Yesterday, solar and energy storage advocates had their second win in less than 24 hours. Following on the dramatic and narrow passage of a bill to mandate 100% carbon-free electricity by 2045, another bill which may contain one of the keys to making that happen has passed the Assembly.
SB 700 will extend the state’s Self Generation Incentive Program (SGIP) through 2026, which by the estimates of the California Solar and Storage Association (CALSSA) will support the installation of nearly 3 GW of behind-the-meter storage.
A very large volume of energy storage will likely be necessary for California to achieve the very high penetrations of wind and solar that will come online as the state approaches 100% clean electricity, a fact which was not lost on the bill’s sponsor.
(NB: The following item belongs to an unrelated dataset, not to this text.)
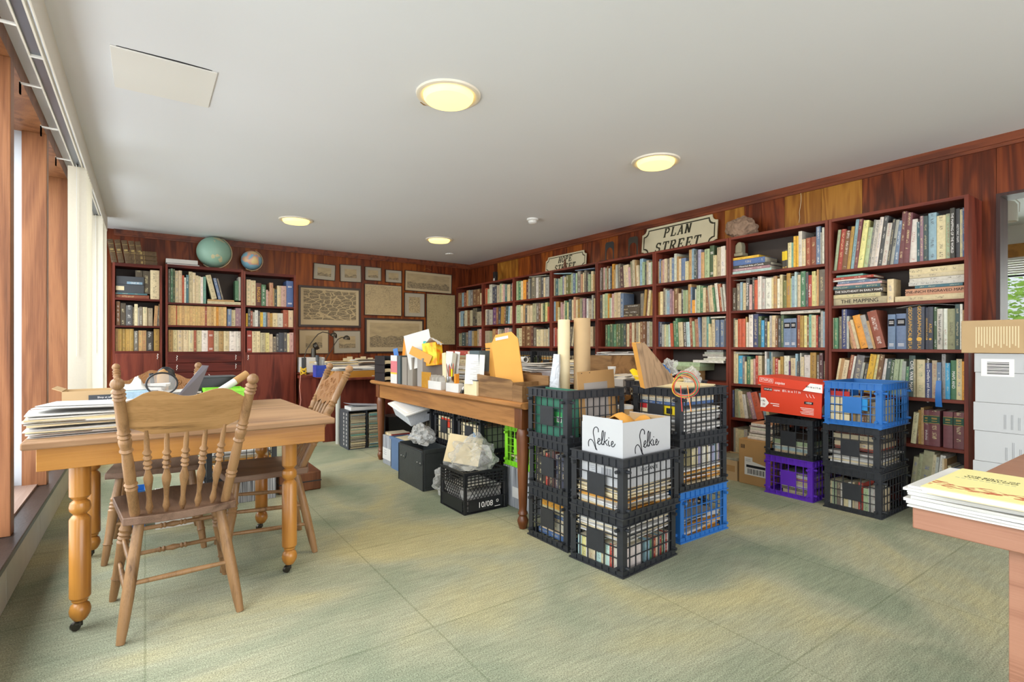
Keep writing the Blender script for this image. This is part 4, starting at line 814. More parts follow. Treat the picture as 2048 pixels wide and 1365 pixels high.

“If we are going to get to 100% clean energy, we need to be using solar power every hour of the day, not just when the sun is shining,” stated California Senator Scott Wiener (D-San Francisco), the author of SB 700.
However, SB 700 is critical for another reason: it may enable the state’s residential solar industry to survive. As part of the move to net metering 2.0, new residential installations in the state are subject to time-of-use rates. Not only does this add greater complexity to the sales process, but with solar driving down mid-day demand, increasingly the most highly priced hours are after the sun sets.
Increasingly, the solution to this is energy storage, as the addition of batteries allows residential solar customers to store electricity from their PV systems during the day and either use it or export it to the grid during peak evening demand.
However, energy storage systems are expensive, as adding batteries typically doubles the cost of a residential PV system. That’s where SGIP comes in, by providing incentives that can help to put solar plus storage within the reach of more consumers.
The current version of SGIP allows state regulators to collect up to $166 million per year from the state’s three large investor-owned utilities to fund SGIP; however the program was set to expire at the end of 2019. SB 700 will add another five years and up to $800 million in funding for the program.